------ Data section ------

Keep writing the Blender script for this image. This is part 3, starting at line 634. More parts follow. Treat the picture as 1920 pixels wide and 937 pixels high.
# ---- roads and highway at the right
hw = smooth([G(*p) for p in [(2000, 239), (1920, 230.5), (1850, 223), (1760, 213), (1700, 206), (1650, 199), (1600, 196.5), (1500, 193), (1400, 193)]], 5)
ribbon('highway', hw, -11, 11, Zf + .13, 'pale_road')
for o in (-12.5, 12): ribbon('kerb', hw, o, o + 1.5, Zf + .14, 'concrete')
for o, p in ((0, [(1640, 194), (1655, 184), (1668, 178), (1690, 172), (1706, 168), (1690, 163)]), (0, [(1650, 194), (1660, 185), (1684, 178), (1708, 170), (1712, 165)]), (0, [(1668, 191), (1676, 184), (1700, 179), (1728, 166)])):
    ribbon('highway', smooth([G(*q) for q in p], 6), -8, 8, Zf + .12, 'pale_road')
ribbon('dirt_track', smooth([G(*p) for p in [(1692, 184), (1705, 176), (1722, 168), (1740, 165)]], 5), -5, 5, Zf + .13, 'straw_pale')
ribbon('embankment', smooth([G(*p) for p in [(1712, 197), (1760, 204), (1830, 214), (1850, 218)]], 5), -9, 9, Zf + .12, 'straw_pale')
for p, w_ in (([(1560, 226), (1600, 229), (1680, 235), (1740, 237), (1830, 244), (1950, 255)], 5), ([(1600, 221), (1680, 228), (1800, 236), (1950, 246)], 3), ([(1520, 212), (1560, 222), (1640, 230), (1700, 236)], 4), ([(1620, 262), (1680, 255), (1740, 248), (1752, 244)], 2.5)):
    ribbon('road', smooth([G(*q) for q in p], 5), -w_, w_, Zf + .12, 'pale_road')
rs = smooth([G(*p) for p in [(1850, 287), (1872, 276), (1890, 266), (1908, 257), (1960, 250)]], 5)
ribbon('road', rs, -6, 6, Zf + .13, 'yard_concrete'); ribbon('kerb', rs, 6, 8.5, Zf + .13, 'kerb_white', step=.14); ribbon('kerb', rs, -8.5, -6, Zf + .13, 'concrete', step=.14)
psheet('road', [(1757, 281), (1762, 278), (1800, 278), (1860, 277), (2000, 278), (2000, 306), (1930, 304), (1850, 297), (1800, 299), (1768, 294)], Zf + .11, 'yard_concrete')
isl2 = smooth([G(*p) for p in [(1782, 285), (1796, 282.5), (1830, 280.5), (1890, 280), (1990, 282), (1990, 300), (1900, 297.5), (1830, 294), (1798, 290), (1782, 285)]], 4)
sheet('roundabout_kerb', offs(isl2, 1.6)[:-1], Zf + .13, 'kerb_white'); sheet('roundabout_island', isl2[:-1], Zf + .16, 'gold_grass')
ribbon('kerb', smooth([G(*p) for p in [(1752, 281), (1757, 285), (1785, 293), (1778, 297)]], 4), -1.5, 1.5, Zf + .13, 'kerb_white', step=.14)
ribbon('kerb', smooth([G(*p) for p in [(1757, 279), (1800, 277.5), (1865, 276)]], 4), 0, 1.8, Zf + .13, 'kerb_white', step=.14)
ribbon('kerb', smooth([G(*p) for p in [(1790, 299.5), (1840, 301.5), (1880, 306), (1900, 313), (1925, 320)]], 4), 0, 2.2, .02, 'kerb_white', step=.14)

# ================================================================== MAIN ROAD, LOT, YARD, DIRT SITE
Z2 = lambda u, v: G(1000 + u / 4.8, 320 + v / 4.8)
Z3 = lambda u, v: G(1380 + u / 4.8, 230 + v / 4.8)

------

### What to produce
Each line in the material above must be retyped without alteration.

### Full answer
Keep writing the Blender script for this image. This is part 3, starting at line 634. More parts follow. Treat the picture as 1920 pixels wide and 937 pixels high.
# ---- roads and highway at the right
hw = smooth([G(*p) for p in [(2000, 239), (1920, 230.5), (1850, 223), (1760, 213), (1700, 206), (1650, 199), (1600, 196.5), (1500, 193), (1400, 193)]], 5)
ribbon('highway', hw, -11, 11, Zf + .13, 'pale_road')
for o in (-12.5, 12): ribbon('kerb', hw, o, o + 1.5, Zf + .14, 'concrete')
for o, p in ((0, [(1640, 194), (1655, 184), (1668, 178), (1690, 172), (1706, 168), (1690, 163)]), (0, [(1650, 194), (1660, 185), (1684, 178), (1708, 170), (1712, 165)]), (0, [(1668, 191), (1676, 184), (1700, 179), (1728, 166)])):
    ribbon('highway', smooth([G(*q) for q in p], 6), -8, 8, Zf + .12, 'pale_road')
ribbon('dirt_track', smooth([G(*p) for p in [(1692, 184), (1705, 176), (1722, 168), (1740, 165)]], 5), -5, 5, Zf + .13, 'straw_pale')
ribbon('embankment', smooth([G(*p) for p in [(1712, 197), (1760, 204), (1830, 214), (1850, 218)]], 5), -9, 9, Zf + .12, 'straw_pale')
for p, w_ in (([(1560, 226), (1600, 229), (1680, 235), (1740, 237), (1830, 244), (1950, 255)], 5), ([(1600, 221), (1680, 228), (1800, 236), (1950, 246)], 3), ([(1520, 212), (1560, 222), (1640, 230), (1700, 236)], 4), ([(1620, 262), (1680, 255), (1740, 248), (1752, 244)], 2.5)):
    ribbon('road', smooth([G(*q) for q in p], 5), -w_, w_, Zf + .12, 'pale_road')
rs = smooth([G(*p) for p in [(1850, 287), (1872, 276), (1890, 266), (1908, 257), (1960, 250)]], 5)
ribbon('road', rs, -6, 6, Zf + .13, 'yard_concrete'); ribbon('kerb', rs, 6, 8.5, Zf + .13, 'kerb_white', step=.14); ribbon('kerb', rs, -8.5, -6, Zf + .13, 'concrete', step=.14)
psheet('road', [(1757, 281), (1762, 278), (1800, 278), (1860, 277), (2000, 278), (2000, 306), (1930, 304), (1850, 297), (1800, 299), (1768, 294)], Zf + .11, 'yard_concrete')
isl2 = smooth([G(*p) for p in [(1782, 285), (1796, 282.5), (1830, 280.5), (1890, 280), (1990, 282), (1990, 300), (1900, 297.5), (1830, 294), (1798, 290), (1782, 285)]], 4)
sheet('roundabout_kerb', offs(isl2, 1.6)[:-1], Zf + .13, 'kerb_white'); sheet('roundabout_island', isl2[:-1], Zf + .16, 'gold_grass')
ribbon('kerb', smooth([G(*p) for p in [(1752, 281), (1757, 285), (1785, 293), (1778, 297)]], 4), -1.5, 1.5, Zf + .13, 'kerb_white', step=.14)
ribbon('kerb', smooth([G(*p) for p in [(1757, 279), (1800, 277.5), (1865, 276)]], 4), 0, 1.8, Zf + .13, 'kerb_white', step=.14)
ribbon('kerb', smooth([G(*p) for p in [(1790, 299.5), (1840, 301.5), (1880, 306), (1900, 313), (1925, 320)]], 4), 0, 2.2, .02, 'kerb_white', step=.14)

# ================================================================== MAIN ROAD, LOT, YARD, DIRT SITE
Z2 = lambda u, v: G(1000 + u / 4.8, 320 + v / 4.8)
Z3 = lambda u, v: G(1380 + u / 4.8, 230 + v / 4.8)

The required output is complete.